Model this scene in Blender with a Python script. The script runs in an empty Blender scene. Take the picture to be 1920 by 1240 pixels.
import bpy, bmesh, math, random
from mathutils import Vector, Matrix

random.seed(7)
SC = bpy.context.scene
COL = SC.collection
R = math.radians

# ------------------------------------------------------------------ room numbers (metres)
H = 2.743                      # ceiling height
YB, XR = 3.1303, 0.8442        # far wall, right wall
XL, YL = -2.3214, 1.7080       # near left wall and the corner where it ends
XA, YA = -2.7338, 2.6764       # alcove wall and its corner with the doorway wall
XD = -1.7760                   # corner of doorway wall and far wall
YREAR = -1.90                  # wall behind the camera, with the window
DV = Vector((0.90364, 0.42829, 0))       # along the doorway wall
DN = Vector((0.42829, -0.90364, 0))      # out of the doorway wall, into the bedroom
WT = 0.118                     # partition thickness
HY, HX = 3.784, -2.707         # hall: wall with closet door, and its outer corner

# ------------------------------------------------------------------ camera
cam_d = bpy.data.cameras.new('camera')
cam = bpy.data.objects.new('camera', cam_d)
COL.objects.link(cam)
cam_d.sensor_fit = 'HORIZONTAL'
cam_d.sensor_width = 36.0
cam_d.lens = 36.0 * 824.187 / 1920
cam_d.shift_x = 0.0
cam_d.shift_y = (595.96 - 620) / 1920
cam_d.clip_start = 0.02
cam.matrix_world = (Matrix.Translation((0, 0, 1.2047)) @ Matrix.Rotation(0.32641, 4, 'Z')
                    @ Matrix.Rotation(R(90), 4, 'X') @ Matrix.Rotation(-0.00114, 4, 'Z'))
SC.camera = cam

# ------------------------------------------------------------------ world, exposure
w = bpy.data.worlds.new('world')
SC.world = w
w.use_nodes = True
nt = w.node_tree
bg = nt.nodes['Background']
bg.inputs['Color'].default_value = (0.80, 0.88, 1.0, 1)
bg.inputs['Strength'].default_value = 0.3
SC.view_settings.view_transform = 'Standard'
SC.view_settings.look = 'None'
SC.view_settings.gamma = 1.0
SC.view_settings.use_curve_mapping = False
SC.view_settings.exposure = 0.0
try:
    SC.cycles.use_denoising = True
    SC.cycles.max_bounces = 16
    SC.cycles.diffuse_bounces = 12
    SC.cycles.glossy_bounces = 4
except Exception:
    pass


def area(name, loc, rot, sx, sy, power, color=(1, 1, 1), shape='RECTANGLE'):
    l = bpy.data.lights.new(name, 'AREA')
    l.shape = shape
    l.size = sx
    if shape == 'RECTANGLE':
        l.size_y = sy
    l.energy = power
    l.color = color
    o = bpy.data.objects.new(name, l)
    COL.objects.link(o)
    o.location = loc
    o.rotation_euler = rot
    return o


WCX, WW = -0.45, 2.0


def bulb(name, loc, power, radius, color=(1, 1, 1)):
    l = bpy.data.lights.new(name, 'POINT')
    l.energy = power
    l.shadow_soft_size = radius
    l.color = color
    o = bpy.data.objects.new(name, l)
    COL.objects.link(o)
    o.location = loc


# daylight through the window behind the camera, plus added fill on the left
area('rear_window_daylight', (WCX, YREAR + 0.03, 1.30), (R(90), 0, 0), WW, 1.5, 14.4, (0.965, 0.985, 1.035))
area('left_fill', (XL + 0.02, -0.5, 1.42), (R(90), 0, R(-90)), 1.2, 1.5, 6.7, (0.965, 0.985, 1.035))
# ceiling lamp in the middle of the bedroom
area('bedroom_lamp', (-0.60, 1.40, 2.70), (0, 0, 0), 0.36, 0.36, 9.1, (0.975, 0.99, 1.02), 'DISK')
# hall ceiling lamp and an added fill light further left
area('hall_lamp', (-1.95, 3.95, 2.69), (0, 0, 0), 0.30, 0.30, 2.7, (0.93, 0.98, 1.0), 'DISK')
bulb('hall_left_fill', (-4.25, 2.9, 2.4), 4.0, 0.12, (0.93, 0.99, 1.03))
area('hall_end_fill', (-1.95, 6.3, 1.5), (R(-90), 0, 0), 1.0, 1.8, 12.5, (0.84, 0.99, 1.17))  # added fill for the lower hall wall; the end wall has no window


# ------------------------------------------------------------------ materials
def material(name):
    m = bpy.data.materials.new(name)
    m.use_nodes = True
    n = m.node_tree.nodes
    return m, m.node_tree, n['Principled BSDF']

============

**What to produce:** Looking at the listing above, how many of its lines contain the string "with"? Give the number alone.

**Answer for this exercise:** 4